A great little study; part of Frost's 1951/52 'Movement' series of St Ives paintings that yielded Green, Black and White Movement (1951) and Black and White Movement (1952) both in the national collection in the Tate Gallery.
Following Frost’s abstract revelation, ‘Walk Along the Quay’ (1950), the artist painted a series of 'Movement’ works. Like ‘Walk Along the Quay’ these works expressed Frost’s experience of the enclosed harbour at St Ives. In the movement series of paintings, he further develops the themes of boats, masts and ropes; semi-circular or half-moon shapes rocking back and forth down the canvas with rhythms orchestrated by diagonal or slanting lines. As the artist expressed; "I had seen a number of evenings looking out over the harbour at St Ives. Although, I had been observing a multiplicity of movement during these evenings, they all evoked a common emotion or mood - a state of delight in front of nature. On one particular blue twilit evening, I was watching what can only be described as a synthesis of movement. That is to say the rise and fall of the boats, the space drawing of the mastheads, the opposing movements of the incoming sea and out blowing offshore wind - all this plus the predominant feel of blue in the evening and the static brown of the foreshore, generated an emotional state ... In this painting I was trying to give expression to my total experience of that particular evening. I was not portraying the boats, the sand, the horizon or any other subject matter, but concentrating on the emotion engendered by what I saw. The subject matter is in fact the emotion evoked by the movements and the colour in the harbour. What I have painted is an arrangement of form and colour which evokes for me a similar feeling".

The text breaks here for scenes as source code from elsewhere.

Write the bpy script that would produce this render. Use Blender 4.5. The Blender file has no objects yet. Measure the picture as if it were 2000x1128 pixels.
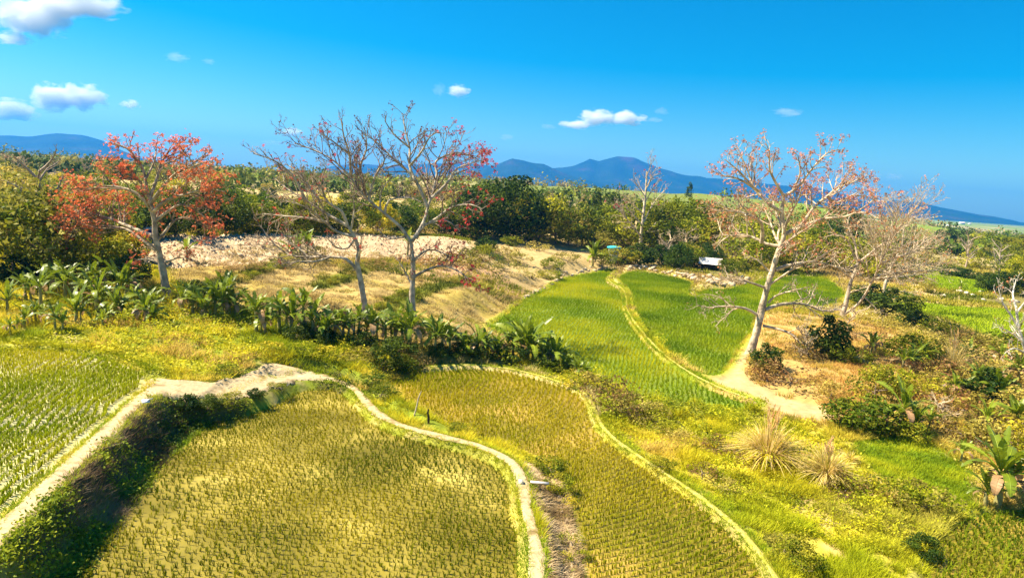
import bpy, math, random
import numpy as np
from mathutils import Vector, Matrix

# ------------------------------------------------------------------ camera, sky, sun, exposure
sc = bpy.context.scene
COL = sc.collection
PW, PH, FPX = 2000.0, 1128.0, 1351.0            # photograph size and focal length in its pixels
CAM_Z, PITCH, ROLL = 10.0, math.radians(8.4), math.radians(4.0)
fwd = np.array([0, math.cos(PITCH), -math.sin(PITCH)])
up0 = np.array([0, math.sin(PITCH), math.cos(PITCH)])
rt0 = np.array([1.0, 0, 0])
RIGHT = math.cos(ROLL)*rt0 + math.sin(ROLL)*up0
UP = math.cos(ROLL)*up0 - math.sin(ROLL)*rt0
cam = bpy.data.cameras.new('camera')
cam.sensor_width = 36.0
cam.lens = 36.0*FPX/PW
cam.clip_start, cam.clip_end = 0.2, 60000.0
camo = bpy.data.objects.new('camera', cam)
COL.objects.link(camo)
M = Matrix((( RIGHT[0], UP[0], -fwd[0], 0), (RIGHT[1], UP[1], -fwd[1], 0), (RIGHT[2], UP[2], -fwd[2], CAM_Z), (0, 0, 0, 1)))
camo.matrix_world = M
sc.camera = camo

SUN_EL, SUN_AZ = math.radians(51), math.radians(-84)    # azimuth from +Y towards +X: the sun stands on the left
sdir = Vector((math.sin(SUN_AZ)*math.cos(SUN_EL), math.cos(SUN_AZ)*math.cos(SUN_EL), math.sin(SUN_EL)))
world = bpy.data.worlds.new('World')
sc.world = world
world.use_nodes = True
wn = world.node_tree
for n in list(wn.nodes): wn.nodes.remove(n)
wo = wn.nodes.new('ShaderNodeOutputWorld')
wb = wn.nodes.new('ShaderNodeBackground')
sky = wn.nodes.new('ShaderNodeTexSky')
sky.sky_type = 'NISHITA'
sky.sun_disc = False
sky.sun_elevation = SUN_EL
sky.sun_rotation = SUN_AZ
sky.altitude = 300
sky.air_density = 1.0
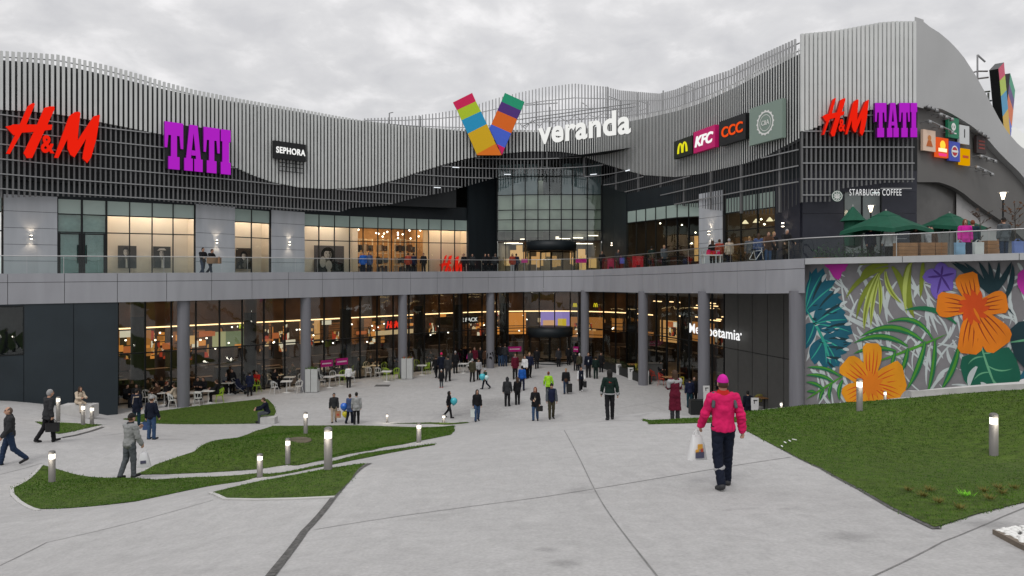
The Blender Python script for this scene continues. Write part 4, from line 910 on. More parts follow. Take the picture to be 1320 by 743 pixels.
# blue split leaf on the left
mid = [(192, 290), (240, 350), (285, 430), (325, 590)]
for tip_, w_, bd, root in (((285, 62), 85, 0.05, 0), ((350, 125), 75, -0.1, 0), ((400, 290), 125, -0.18, 1), ((250, 60), 60, 0, 0), ((438, 400), 115, -0.12, 1), ((405, 500), 115, -0.1, 2), ((365, 570), 95, 0, 2), ((410, 330), 90, -0.2, 1), ((430, 450), 100, -0.1, 2), ((340, 590), 70, 0, 2), ((390, 240), 80, -0.2, 0), ((215, 75), 40, 0.1, 0), ((190, 480), 80, 0.1, 1), ((240, 560), 75, 0.1, 2), ((300, 585), 60, 0.05, 2), ((425, 455), 60, -0.1, 2), ((190, 420), 60, 0.1, 1), ((380, 200), 70, -0.15, 0)):
    lens(mid[root], tip_, w_, 1, bd)
for tip_, root in (((280, 90), 0), ((345, 150), 0), ((395, 260), 1), ((430, 395), 1), ((395, 495), 2), ((355, 555), 2), ((215, 540), 2), ((195, 460), 1), ((225, 100), 0), ((300, 560), 2), ((415, 330), 1)): lens(mid[root], tip_, 7, 2, -0.04)
lens((190, 270), (330, 590), 14, 2, -0.06)
for a, b in (((300, 95), (228, 235)), ((372, 165), (262, 270)), ((408, 235), (275, 315)), ((432, 350), (300, 372)), ((438, 440), (310, 425)), ((418, 485), (305, 470)), ((385, 540), (300, 520)), ((345, 590), (305, 545))):
    lens(a, b, 13, 8, 0.05); lens(a, (a[0] * .7 + b[0] * .3, a[1] * .7 + b[1] * .3), 17, 0, 0.05)
for k in range(26):
    t = mrn.random(); x = 205 + 95 * t + mrn.uniform(-10, 120); y = 300 + 230 * t + mrn.uniform(-70, 40); lens((x, y), (x + 26, y + mrn.uniform(-12, 10)), 5, 8 if k % 3 else 0)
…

Significant 'Movement' works from this period include Green, Black and White Movement (1951, Tate Gallery) and Black and White Movement (1952, Tate Gallery). Frost's common working practise was to first undertake studies and then complete these large oils in his studio. ‘Movement, study’ is a particularly fine example executed in watercolour, bodycolour and charcoal. It contains all the ingredients of the celebrated oil paintings; the rocking half moon shapes, the zig-zagging composition that Frost used to create rhythm and tension and the chevron device, anchoring the composition.
The painting is signed bottom right and has been further signed, ex post facto, on the verso by Frost, ‘Terry Frost c/ 1950’. We have dated the work 1951 on the basis that the artist’s own record tells us it is circa 1950 and the earliest known ‘Movement’ painting was executed in 1951.